Dataset section:
◇ ◇ ◇

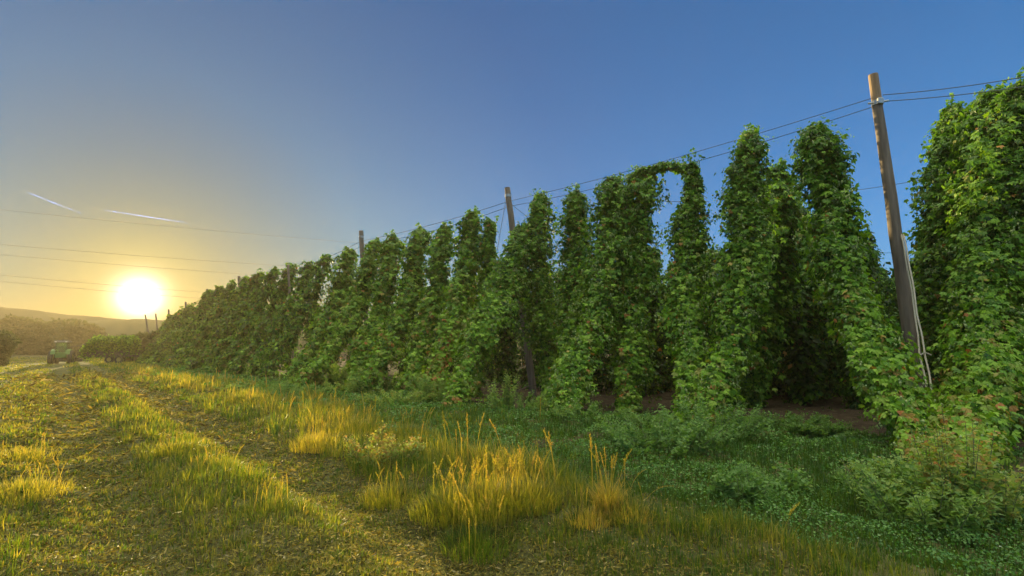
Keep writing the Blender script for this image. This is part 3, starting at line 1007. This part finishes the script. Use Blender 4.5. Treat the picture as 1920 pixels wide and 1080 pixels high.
def build_litter():
    """mown cuttings and flattened leaves lying in the wheel ruts"""
    rng = np.random.default_rng(12)
    n0 = 280000
    xy, r = polar(n0, 2.2, 45, rng, -56, 30)
    s = s_of(xy[:, 0], xy[:, 1])
    k = rng.random(n0) < np.where(np.abs(s) < 2.0, 1.0, np.where(np.abs(s) < 3.2, .45, .12)) * (s < 6)
    xy = xy[k]; r = r[k]
    n = len(xy)
    pos = with_z(xy); pos[:, 2] += .008 + .03 * rng.random(n) ** 2
    nn = rng.normal(0, .45, (n, 3)) + [0, 0, 1]
    tip = rng.normal(0, 1, (n, 3)) * [1, 1, .15]
    sz = np.maximum(.019,   .0036 * r) * (.5 + 1.0 * rng.random(n))
    tone = np.clip(.38 + rng.normal(0, .22, n) + .25 * (fbm(xy[:, 0] * 1.2, xy[:, 1] * 1.2, 77) - .5), 0, 1)
    half = n // 4
    a = leaves(pos[:half], nn[:half], tip[:half], sz[:half], tone[:half], T_KITE)
    b = leaves(pos[half:], nn[half:], tip[half:], sz[half:] * 2.3, tone[half:], T_NARROW)
    v, l, kk, t = merge([a, b])
    label(link('cut_grass_litter', mesh_np('cut_grass_litter', v, l, kk, M_LITTER, t)), kind='stuff')


def build_herbs():
    """low leafy ground cover between the tall grass and the hop rows"""
    rng = np.random.default_rng(13)
    n0 = 260000
    xy, r = polar(n0, 3.0, 50, rng, -40, 56)
    X, Y = xy[:, 0], xy[:, 1]
    s = s_of(X, Y)
    lump = fbm(X * 1.1, Y * 1.1, 51)
    dens = np.clip((s - 2.9 + 1.5 * (lump - .5)) / 1.2, 0, 1) * np.where(s > 10.5, .25, 1) * (1 - .92 * soil_amount(X, Y))
    k = rng.random(n0) < dens
    xy = xy[k]; r = r[k]; lump = lump[k]; s = s[k]
    n = len(xy)
    pos = with_z(xy)
    top = (.05 + .34 * np.clip(lump - .32, 0, 1)) * np.where(s > 9, .6, 1)
    q = rng.random(n) ** .6
    pos[:, 2] += top * q
    nn = rng.normal(0, .55, (n, 3)) + [0, 0, 1]
    tip = rng.normal(0, 1, (n, 3)) + [0, 0, -.2]
    sz = np.maximum(.022, .0040 * r) * (.5 + .9 * rng.random(n))
    tone = np.clip(.45 + rng.normal(0, .18, n) + .3 * (lump - .5) + .1 * (q - .5), 0, .9)
    tone[rng.random(n) < .006] = 1.0
    v, l, kk, t = leaves(pos, nn, tip, sz, tone, T_KITE)
    label(link('ground_cover', mesh_np('ground_cover', v, l, kk, M_HERB, t)), kind='stuff')


def stalk_arrays(base, h, rng, lean_az=None, gold=.75, head=.28, lean=.15, w=.006):
    """a seeding grass stalk: a thin bent stem, some leaves, a feathery head"""
    az = rng.random() * 6.28 if lean_az is None else lean_az
    m = 9
    q = np.linspace(0, 1, m)
    d = np.array([math.cos(az), math.sin(az), 0])
    pts = base + np.outer(q * h, [0, 0, 1]) * (1 - .12 * lean * 4 * q[:, None] ** 2) + d * (lean * h * q ** 2)[:, None]
    parts = []
    seg = pts[1:] - pts[:-1]
    # stem as crossed strips
    for sd in (np.array([-d[1], d[0], 0]), d):
        v = np.concatenate([pts - sd * w * .5, pts + sd * w * .5])
        f = np.array([[i, i + 1, m + i + 1, m + i] for i in range(m - 1)])
        parts.append((v, f.ravel(), np.full(m - 1, 4), np.full(2 * m, gold)))
    nh = 46
    u = 1 - head * rng.random(nh)
    p = np.stack([np.interp(u, q, pts[:, k]) for k in range(3)], 1)
    a = rng.random(nh) * 6.28
    dd = np.stack([np.cos(a) * .28, np.sin(a) * .28, np.full(nh, 1.0)], 1)
    parts.append(leaves(p, rng.normal(0, 1, (nh, 3)), dd, (.020 + .022 * rng.random(nh)) * (1.2 - (u - (1 - head)) / head * .6) * (h / .7),
                        np.clip(gold + rng.normal(0, .08, nh), 0, 1), T_NARROW))
    return parts


def build_seed_grass():
    rng = np.random.default_rng(14)
    parts = []
    n0 = 2600
    xy, r = polar(n0, 3.5, 42, rng, -52, 35)
    s = s_of(xy[:, 0], xy[:, 1])
    patch = fbm(xy[:, 0] * .7, xy[:, 1] * .7, 31)
    p = np.where((s > 2.3) & (s < s_edge(xy[:, 0], xy[:, 1])), np.clip((patch - .42) * 3, .02, .6), np.where((s > 2.3) & (s < 7.5), .02, np.where((s < -2), .04, .0)))
    p = p * np.where((xy[:, 0] > .6) & (r < 10), .15, 1)
    k = rng.random(n0) < p
    for (x, y), rr in zip(xy[k], r[k]):
        z = float(height(x, y))
        parts += stalk_arrays(np.array([x, y, z]), rng.uniform(.35, .75), rng, gold=rng.uniform(.6, .95), lean=rng.uniform(.05, .35), w=max(.004, .0011 * rr))
    v, l, kk, t = merge(parts)
    label(link('seeding_grass', mesh_np('seeding_grass', v, l, kk, M_GRASS, t)), kind='stuff')


build_grass()
build_litter()
build_herbs()
build_seed_grass()


# ---- single weeds and tussocks one can point at
def weed(px, py, h, spread, nst, tonec, text, seed, cat='weed plant', name='weed_plant', group='weeds between the track and the hops', leafsz=.07, Y=None):
    rng = np.random.default_rng(seed)
    if Y is None:
        g = ray(px, py)
        Y = -EYE / g.z * g.y
    p0 = P(px, py, Y)
    z0 = float(height(p0.x, p0.y))
    parts = []; stems = MB()
    leafsz = max(leafsz, .0042 * Y)
    for i in range(nst):
        a = rng.random() * 6.28; q = rng.random() ** .5
        b = np.array([math.cos(a), math.sin(a), 0]) * q * spread * .5
        tipp = b * 1.9 + np.array([rng.normal(0, .05), rng.normal(0, .05), h * (1 - .35 * q) * rng.uniform(.75, 1.08)])
        m = 130
        u = rng.random(m)
        pos = b + (tipp - b) * u[:, None]
        pos[:, :2] += np.outer(u * (1 - u), rng.normal(0, .2, 2))
        pos += rng.normal(0, .035, pos.shape) * [1, 1, .6]
        aa = rng.random(m) * 6.28
        d = np.stack([np.cos(aa), np.sin(aa), np.full(m, .55)], 1)
        nn = np.stack([-np.cos(aa) * .5, -np.sin(aa) * .5, np.full(m, 1.0)], 1) + rng.normal(0, .55, (m, 3))
        parts.append(leaves(pos, nn, d, leafsz * (1.6 - 1.0 * u) * (.7 + .6 * rng.random(m)),
                            np.clip(tonec + rng.normal(0, .09, m) + .12 * u, 0, 1), T_NARROW if i % 2 else T_KITE))
        stems.tube([b, (b + tipp) / 2, tipp], [.0045, .0035, .002], 4)
    e = empty(name, (p0.x, p0.y, z0))
    label(e, text, cat, group)
    v, l, k, t = merge(parts)
    link('foliage', mesh_np('foliage', v, l, k, M_WEED, t), e)
    stems.build('stem', M_GREENSTEM, e)
    return e


weeds = [
    (625, 722, 1.15, 1.3, 34, .35, 'tall dark green weed clump at the foot of the hops under the third pole'),
    (712, 735, .95, 1.5, 34, .30, 'bushy weed clump right of the tall dark one below the third pole'),
    (655, 735, .6, 1.1, 18, .55, 'low weed clump between the two bushy ones below the third pole'),
    (820, 752, 1.05, 1.4, 36, .45, 'olive weed clump at the foot of the yellowish slanting bine'),
    (745, 760, .55, 1.2, 22, .55, 'small weed clump in front of the bushy one, left of the olive clump'),
    (945, 775, 1.25, .45, 12, .50, 'slender upright weed standing before the middle pole'),
    (985, 768, .55, 1.1, 20, .30, 'spreading weed right of the slender upright one'),
    (1090, 785, .5, 1.3, 20, .35, 'low weed at the foot of the bine that spreads to the left'),
    (1235, 850, .62, 1.3, 34, .25, 'grey green weed clump left of the tall pointed bine foot'),
    (1330, 825, .85, 1.2, 34, .22, 'grey green bush in front of the tall pointed bine'),
    (1405, 955, .5, .35, 12, .20, 'pale grey green weed alone in the green patch'),
    (1465, 935, .4, .4, 10, .25, 'small grey green weed right of the pale one'),
    (1690, 960, .50, .8, 22, .48, 'yellow green weed at the foot of the slanting bine'),
    (1745, 985, .62, .8, 22, .42, 'leafy weed under the two ropes'),
    (1800, 985, 1.35, .4, 14, .66, 'tall pale weed spike in front of the yellowing bine'),
    (1850, 975, .75, .4, 10, .62, 'shorter pale weed spike at the lower right'),
    (1640, 935, .35, .6, 12, .3, 'low dark weed by the edge of the large dark gap'),
    (1475, 805, .38, 1.0, 18, .25, 'low dark weed left in the mouth of the large gap'),
    (1555, 815, .30, 1.0, 16, .3, 'low dark weed in the middle of the mouth of the large gap'),
    (1215, 795, .35, .9, 16, .3, 'low weed on the bare soil under the sky window'),
    (480, 735, .5, 1.6, 24, .35, 'dark low weed mound at the hazy end of the green strip'),
    (545, 742, .45, 1.6, 24, .35, 'dark low weed mound right of the one at the hazy end'),
]
for i, (px, py, h, sp, ns, tn, text) in enumerate(weeds):
    weed(px, py, h, sp, ns, tn + .08, text, 400 + i, leafsz=.062)
weed(700, 880, .55, .4, 12, .80, 'bright yellow weed rising from the sunlit grass', 504, leafsz=.05)
weed(760, 880, .4, .3, 8, .75, 'thin yellow weed right of the bright one in the sunlit grass', 505, leafsz=.05)


def tussock(px, py, rad, h, n, tone, text, seed):
    rng = np.random.default_rng(seed)
    g = ray(px, py); Y = -EYE / g.z * g.y
    p0 = P(px, py, Y)
    z0 = float(height(p0.x, p0.y))
    a = rng.random(n) * 6.28; q = rng.random(n) ** .6
    pos = np.stack([np.cos(a) * q * rad, np.sin(a) * q * rad, np.zeros(n)], 1)
    hh = h * (1.05 - .45 * q) * (.5 + .6 * rng.random(n))
    parts = [blades(pos, hh, np.full(n, max(.004, .0011 * Y)) * (.7 + .6 * rng.random(n)), np.abs(rng.normal(.25, .2, n)) + .35 * q,
                    a + rng.normal(0, .6, n), np.clip(tone + rng.normal(0, .10, n), 0, 1))]
    for i in range(n // 45):
        b = pos[i] * .8
        parts += stalk_arrays(b, h * rng.uniform(1.2, 1.75), rng, gold=rng.uniform(.65, .95), lean=rng.uniform(.05, .3), w=.004)
    v, l, k, t = merge(parts)
    o = link('grass_tussock', mesh_np('grass_tussock', v, l, k, M_GRASS, t))
    o.location = (p0.x, p0.y, z0)
    label(o, text, 'grass tussock', 'golden grass tussocks at the edge of the shade')


tus = [
    (850, 965, .42, .34, 1300, .55, 'golden green tussock, left part of the large sunlit clump'),
    (915, 970, .45, .40, 1500, .60, 'tall golden tussock with seed stalks in the middle of the sunlit clump'),
    (985, 965, .38, .34, 1300, .62, 'golden tussock with seed stalks, right part of the sunlit clump'),
    (900, 1010, .35, .28, 900, .35, 'green tussock low in front of the sunlit clump'),
    (735, 930, .35, .26, 700, .6, 'small golden tussock halfway from the track to the sunlit clump'),
    (600, 850, .45, .32, 800, .75, 'straw coloured tussock beside the right wheel rut'),
    (660, 830, .55, .34, 900, .65, 'golden tussock between the straw coloured one and the bright yellow weed'),
    (760, 835, .5, .34, 700, .6, 'golden tussock at the start of the shade behind the yellow weeds'),
    (600, 775, .8, .35, 800, .6, 'far golden tussock before the weed clumps of the third pole'),
    (480, 760, .7, .28, 700, .65, 'far golden tussock left on the bank, near the hazy end'),
    (330, 870, .35, .2, 600, .6, 'tussock on the grassy ridge between the ruts, far one'),
    (400, 905, .35, .22, 700, .5, 'tussock on the grassy ridge between the ruts, near one'),
    (40, 930, .45, .26, 700, .7, 'orange golden tussock at the left picture edge'),
    (30, 860, .5, .22, 600, .7, 'golden tussock at the left edge, behind the orange one'),
    (1140, 985, .13, .42, 420, .86, 'slim rusty orange tuft of dried stalks standing tallest in the near foreground'),
    (1105, 1000, .2, .20, 350, .84, 'low orange tuft left of the slim rusty one'),
    (1185, 1000, .2, .20, 350, .82, 'low orange tuft right of the slim rusty one'),
    (510, 985, .3, .2, 600, .45, 'green tussock in the near right wheel rut'),
]
for i, a in enumerate(tus):
    tussock(*a, 600 + i)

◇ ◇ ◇

Exercise task: Restate exactly, please, only the lines between the start of the data and the line containing "M_LITTER, t)), kind='stuff')", both ends included, skipping the pictures.

Written reply:
Keep writing the Blender script for this image. This is part 3, starting at line 1007. This part finishes the script. Use Blender 4.5. Treat the picture as 1920 pixels wide and 1080 pixels high.
def build_litter():
    """mown cuttings and flattened leaves lying in the wheel ruts"""
    rng = np.random.default_rng(12)
    n0 = 280000
    xy, r = polar(n0, 2.2, 45, rng, -56, 30)
    s = s_of(xy[:, 0], xy[:, 1])
    k = rng.random(n0) < np.where(np.abs(s) < 2.0, 1.0, np.where(np.abs(s) < 3.2, .45, .12)) * (s < 6)
    xy = xy[k]; r = r[k]
    n = len(xy)
    pos = with_z(xy); pos[:, 2] += .008 + .03 * rng.random(n) ** 2
    nn = rng.normal(0, .45, (n, 3)) + [0, 0, 1]
    tip = rng.normal(0, 1, (n, 3)) * [1, 1, .15]
    sz = np.maximum(.019,   .0036 * r) * (.5 + 1.0 * rng.random(n))
    tone = np.clip(.38 + rng.normal(0, .22, n) + .25 * (fbm(xy[:, 0] * 1.2, xy[:, 1] * 1.2, 77) - .5), 0, 1)
    half = n // 4
    a = leaves(pos[:half], nn[:half], tip[:half], sz[:half], tone[:half], T_KITE)
    b = leaves(pos[half:], nn[half:], tip[half:], sz[half:] * 2.3, tone[half:], T_NARROW)
    v, l, kk, t = merge([a, b])
    label(link('cut_grass_litter', mesh_np('cut_grass_litter', v, l, kk, M_LITTER, t)), kind='stuff')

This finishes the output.